In 2009, Greenbone added the first additional modules to build a vulnerability
management solution. The web interface and the central management service were
developed from scratch, with generic protocols defined as their API. At the same
time, the OpenVAS scanner was carefully improved and quickly lost compatibility
with its ancestor. All open-source work was branded “OpenVAS”. The first
“Greenbone Security Manager” appliance products entered the market in spring 2010.
In the years 2010 to 2016, the commercial product was systematically improved
and extended, and so were the open-source modules. The vulnerability
management was extended to include daily updated security advisories, which were
made available to the public with a GPL-compatible license by the German CERTs
DFN-CERT and CERT-Bund, a division of the BSI.
In March 2017, the OpenVAS framework reached version 9. Many new
modules and numerous features were added during the release cycles. Several hundreds
of thousands of lines of code were produced and there was almost no day without a
couple of released code improvements by a growing development team.
The year 2017 marked the beginning of a new era: first of all, Greenbone became
visible as the driving force behind OpenVAS, by introducing several naming changes. This
included several activities, the most essential one using the term
Greenbone Vulnerability Management” (GVM) instead of “OpenVAS framework”

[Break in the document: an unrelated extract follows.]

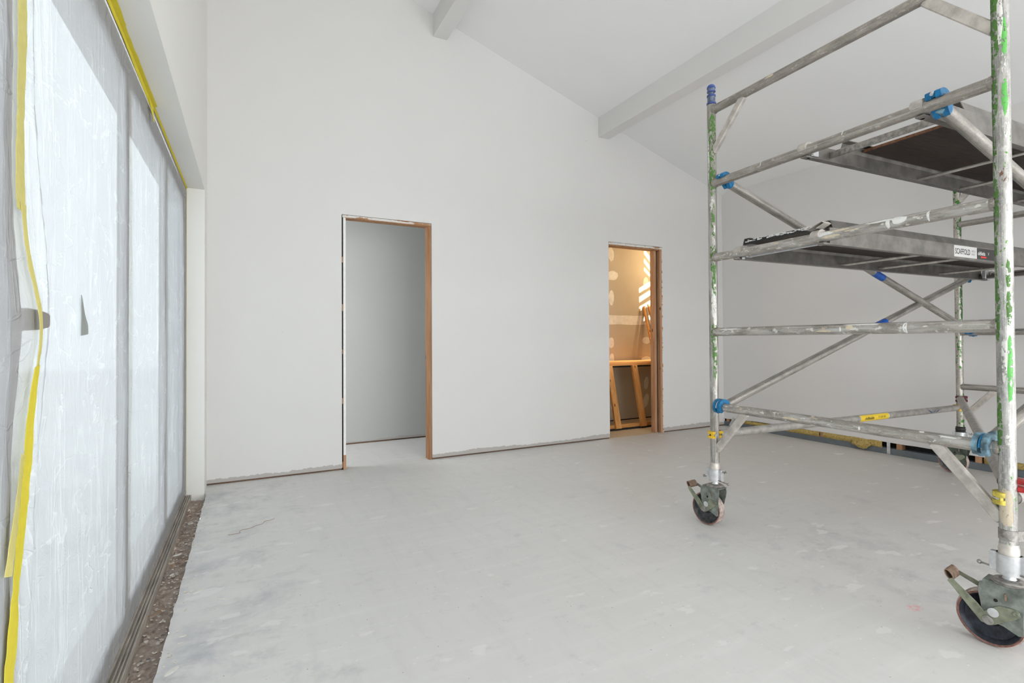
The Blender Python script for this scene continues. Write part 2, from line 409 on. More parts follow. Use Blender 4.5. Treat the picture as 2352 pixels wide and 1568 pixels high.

for the releases. Since then the OpenVAS Scanner is only one of many modules. This
led to “GVM-10” as the successor of “OpenVAS-9”. There were no license changes,
all modules remained free and open-source software.
The second major change in 2017 involved the feed service. Apart from the
branding confusion, several companies integrated the technology and feed, passing
it off as their work or claiming to be an alternative to Greenbone’s product at
a better price. Only a minority of them contributed to the project and properly
complied with the GPL licenses. None of them cooperates with Greenbone commercially. To achieve better visibility, less misunderstanding,
and better differentiation from other OpenVAS-based products, the public feed
was renamed to Greenbone Community Feed and the feed development was internalized.
Furthermore, the release scheme has been changed from a 14-day delay to a daily
publication without delay, now excluding vulnerability tests for enterprise products.
The third major change to the new era was the transition to a modern
infrastructure, namely GitHub and a community forum. The whole transition was
completed in 2018 and boosted both productivity and community activity.
The OpenVAS Scanner released with GVM-10 received numerous performance optimization
to meet the challenge of a growing number of vulnerability tests scanning
target networks of increasing size and heterogeneity.
GVM-11 introduced substantial architectural changes: the former service
openvassd was turned into a command-line tool openvas. It is
controlled by the service layer ospd-openvas.
This concept essentially replaces the old stateful, permanent and proprietary
OTP (OpenVAS Transfer Protocol) by the new stateless, request-response
XML-based and generic OSP (Open Scanner Protocol).
With GVM 20.08,
the release versioning changed to Calendar Versioning.
Most important change in this release was to ship and sync the gvmd object data
consisting of the report formats, port lists, policies and scan configs with the
feed.
Besides removing legacy features like GMP scanners, the 21.4 release
got support for CVSSv3.0/CVSSv3.1.
The Greenbone Community Edition 22.4
release added the Notus Scanner and removed some legacy features like support
for generic OSP scanners.
During 2023 the decision was taken to allow more flexible development of the
components and to release them independently of each other. To allow to express
software compatibility most components switched to semantic versioning.